### Description of the task
Can you transcribe every line exactly and leave the pictures behind?

### Dataset excerpt
--*--

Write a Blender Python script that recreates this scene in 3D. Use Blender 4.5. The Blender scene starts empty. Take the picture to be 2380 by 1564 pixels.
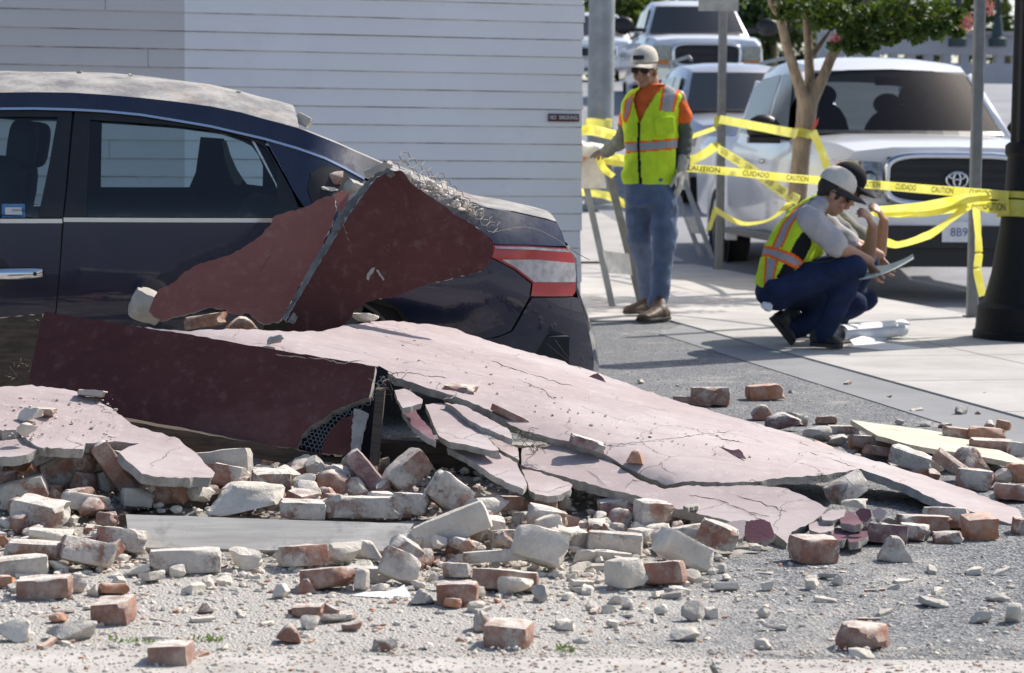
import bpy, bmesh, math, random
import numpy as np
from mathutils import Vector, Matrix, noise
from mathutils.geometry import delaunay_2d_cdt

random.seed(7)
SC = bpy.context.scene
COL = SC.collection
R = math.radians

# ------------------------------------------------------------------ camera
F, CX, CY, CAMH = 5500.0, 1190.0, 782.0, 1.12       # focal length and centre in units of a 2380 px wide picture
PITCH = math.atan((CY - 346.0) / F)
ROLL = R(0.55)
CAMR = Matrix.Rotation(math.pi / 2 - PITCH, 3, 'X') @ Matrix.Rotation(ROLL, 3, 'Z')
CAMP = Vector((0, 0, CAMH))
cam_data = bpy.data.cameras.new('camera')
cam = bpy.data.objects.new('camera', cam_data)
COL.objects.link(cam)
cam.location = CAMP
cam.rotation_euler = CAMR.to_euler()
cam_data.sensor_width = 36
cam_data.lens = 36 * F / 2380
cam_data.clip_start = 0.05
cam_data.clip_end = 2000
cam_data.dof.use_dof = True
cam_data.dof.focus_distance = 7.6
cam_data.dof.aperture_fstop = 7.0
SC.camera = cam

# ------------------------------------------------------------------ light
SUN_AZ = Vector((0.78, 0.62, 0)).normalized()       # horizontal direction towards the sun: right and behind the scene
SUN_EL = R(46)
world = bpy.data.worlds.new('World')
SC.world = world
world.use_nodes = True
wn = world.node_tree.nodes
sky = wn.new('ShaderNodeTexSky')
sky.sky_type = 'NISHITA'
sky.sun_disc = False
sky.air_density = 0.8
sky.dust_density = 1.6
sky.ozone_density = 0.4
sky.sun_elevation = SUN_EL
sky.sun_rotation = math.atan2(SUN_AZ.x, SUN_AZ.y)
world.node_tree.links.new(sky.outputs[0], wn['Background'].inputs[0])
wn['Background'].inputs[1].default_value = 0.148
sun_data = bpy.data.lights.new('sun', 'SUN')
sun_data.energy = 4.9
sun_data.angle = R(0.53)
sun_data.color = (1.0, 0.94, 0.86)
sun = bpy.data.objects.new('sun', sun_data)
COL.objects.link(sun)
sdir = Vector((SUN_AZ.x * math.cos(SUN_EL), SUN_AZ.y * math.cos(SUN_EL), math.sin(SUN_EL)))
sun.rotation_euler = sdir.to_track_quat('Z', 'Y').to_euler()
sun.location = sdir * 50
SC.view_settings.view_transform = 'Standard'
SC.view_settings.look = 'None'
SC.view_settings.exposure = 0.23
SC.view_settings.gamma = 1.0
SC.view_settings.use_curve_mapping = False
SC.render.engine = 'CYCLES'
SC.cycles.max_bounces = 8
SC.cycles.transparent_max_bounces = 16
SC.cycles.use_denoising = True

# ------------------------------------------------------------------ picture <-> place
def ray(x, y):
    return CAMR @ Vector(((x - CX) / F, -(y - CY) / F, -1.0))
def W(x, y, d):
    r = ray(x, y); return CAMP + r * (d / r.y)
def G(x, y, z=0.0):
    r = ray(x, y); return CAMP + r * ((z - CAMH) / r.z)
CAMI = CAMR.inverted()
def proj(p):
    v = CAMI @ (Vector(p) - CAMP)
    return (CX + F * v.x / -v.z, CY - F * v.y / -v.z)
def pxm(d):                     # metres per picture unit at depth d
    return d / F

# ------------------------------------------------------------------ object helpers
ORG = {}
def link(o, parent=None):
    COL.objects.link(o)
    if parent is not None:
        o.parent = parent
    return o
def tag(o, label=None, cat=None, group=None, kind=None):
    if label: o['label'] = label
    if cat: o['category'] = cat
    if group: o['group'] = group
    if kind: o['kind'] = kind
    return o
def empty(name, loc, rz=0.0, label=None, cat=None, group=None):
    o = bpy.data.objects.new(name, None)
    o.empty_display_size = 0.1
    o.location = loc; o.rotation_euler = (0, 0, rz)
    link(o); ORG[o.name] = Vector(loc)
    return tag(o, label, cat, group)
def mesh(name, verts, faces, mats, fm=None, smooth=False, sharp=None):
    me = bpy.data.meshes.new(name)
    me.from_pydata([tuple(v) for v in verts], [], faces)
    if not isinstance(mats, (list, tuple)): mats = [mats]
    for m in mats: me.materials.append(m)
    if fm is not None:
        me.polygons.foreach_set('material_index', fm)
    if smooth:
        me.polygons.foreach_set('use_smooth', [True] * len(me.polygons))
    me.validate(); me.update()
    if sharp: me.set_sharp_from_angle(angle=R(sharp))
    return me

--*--

### Final answer
Write a Blender Python script that recreates this scene in 3D. Use Blender 4.5. The Blender scene starts empty. Take the picture to be 2380 by 1564 pixels.
import bpy, bmesh, math, random
import numpy as np
from mathutils import Vector, Matrix, noise
from mathutils.geometry import delaunay_2d_cdt

random.seed(7)
SC = bpy.context.scene
COL = SC.collection
R = math.radians

# ------------------------------------------------------------------ camera
F, CX, CY, CAMH = 5500.0, 1190.0, 782.0, 1.12       # focal length and centre in units of a 2380 px wide picture
PITCH = math.atan((CY - 346.0) / F)
ROLL = R(0.55)
CAMR = Matrix.Rotation(math.pi / 2 - PITCH, 3, 'X') @ Matrix.Rotation(ROLL, 3, 'Z')
CAMP = Vector((0, 0, CAMH))
cam_data = bpy.data.cameras.new('camera')
cam = bpy.data.objects.new('camera', cam_data)
COL.objects.link(cam)
cam.location = CAMP
cam.rotation_euler = CAMR.to_euler()
cam_data.sensor_width = 36
cam_data.lens = 36 * F / 2380
cam_data.clip_start = 0.05
cam_data.clip_end = 2000
cam_data.dof.use_dof = True
cam_data.dof.focus_distance = 7.6
cam_data.dof.aperture_fstop = 7.0
SC.camera = cam

# ------------------------------------------------------------------ light
SUN_AZ = Vector((0.78, 0.62, 0)).normalized()       # horizontal direction towards the sun: right and behind the scene
SUN_EL = R(46)
world = bpy.data.worlds.new('World')
SC.world = world
world.use_nodes = True
wn = world.node_tree.nodes
sky = wn.new('ShaderNodeTexSky')
sky.sky_type = 'NISHITA'
sky.sun_disc = False
sky.air_density = 0.8
sky.dust_density = 1.6
sky.ozone_density = 0.4
sky.sun_elevation = SUN_EL
sky.sun_rotation = math.atan2(SUN_AZ.x, SUN_AZ.y)
world.node_tree.links.new(sky.outputs[0], wn['Background'].inputs[0])
wn['Background'].inputs[1].default_value = 0.148
sun_data = bpy.data.lights.new('sun', 'SUN')
sun_data.energy = 4.9
sun_data.angle = R(0.53)
sun_data.color = (1.0, 0.94, 0.86)
sun = bpy.data.objects.new('sun', sun_data)
COL.objects.link(sun)
sdir = Vector((SUN_AZ.x * math.cos(SUN_EL), SUN_AZ.y * math.cos(SUN_EL), math.sin(SUN_EL)))
sun.rotation_euler = sdir.to_track_quat('Z', 'Y').to_euler()
sun.location = sdir * 50
SC.view_settings.view_transform = 'Standard'
SC.view_settings.look = 'None'
SC.view_settings.exposure = 0.23
SC.view_settings.gamma = 1.0
SC.view_settings.use_curve_mapping = False
SC.render.engine = 'CYCLES'
SC.cycles.max_bounces = 8
SC.cycles.transparent_max_bounces = 16
SC.cycles.use_denoising = True

# ------------------------------------------------------------------ picture <-> place
def ray(x, y):
    return CAMR @ Vector(((x - CX) / F, -(y - CY) / F, -1.0))
def W(x, y, d):
    r = ray(x, y); return CAMP + r * (d / r.y)
def G(x, y, z=0.0):
    r = ray(x, y); return CAMP + r * ((z - CAMH) / r.z)
CAMI = CAMR.inverted()
def proj(p):
    v = CAMI @ (Vector(p) - CAMP)
    return (CX + F * v.x / -v.z, CY - F * v.y / -v.z)
def pxm(d):                     # metres per picture unit at depth d
    return d / F

# ------------------------------------------------------------------ object helpers
ORG = {}
def link(o, parent=None):
    COL.objects.link(o)
    if parent is not None:
        o.parent = parent
    return o
def tag(o, label=None, cat=None, group=None, kind=None):
    if label: o['label'] = label
    if cat: o['category'] = cat
    if group: o['group'] = group
    if kind: o['kind'] = kind
    return o
def empty(name, loc, rz=0.0, label=None, cat=None, group=None):
    o = bpy.data.objects.new(name, None)
    o.empty_display_size = 0.1
    o.location = loc; o.rotation_euler = (0, 0, rz)
    link(o); ORG[o.name] = Vector(loc)
    return tag(o, label, cat, group)
def mesh(name, verts, faces, mats, fm=None, smooth=False, sharp=None):
    me = bpy.data.meshes.new(name)
    me.from_pydata([tuple(v) for v in verts], [], faces)
    if not isinstance(mats, (list, tuple)): mats = [mats]
    for m in mats: me.materials.append(m)
    if fm is not None:
        me.polygons.foreach_set('material_index', fm)
    if smooth:
        me.polygons.foreach_set('use_smooth', [True] * len(me.polygons))
    me.validate(); me.update()
    if sharp: me.set_sharp_from_angle(angle=R(sharp))
    return me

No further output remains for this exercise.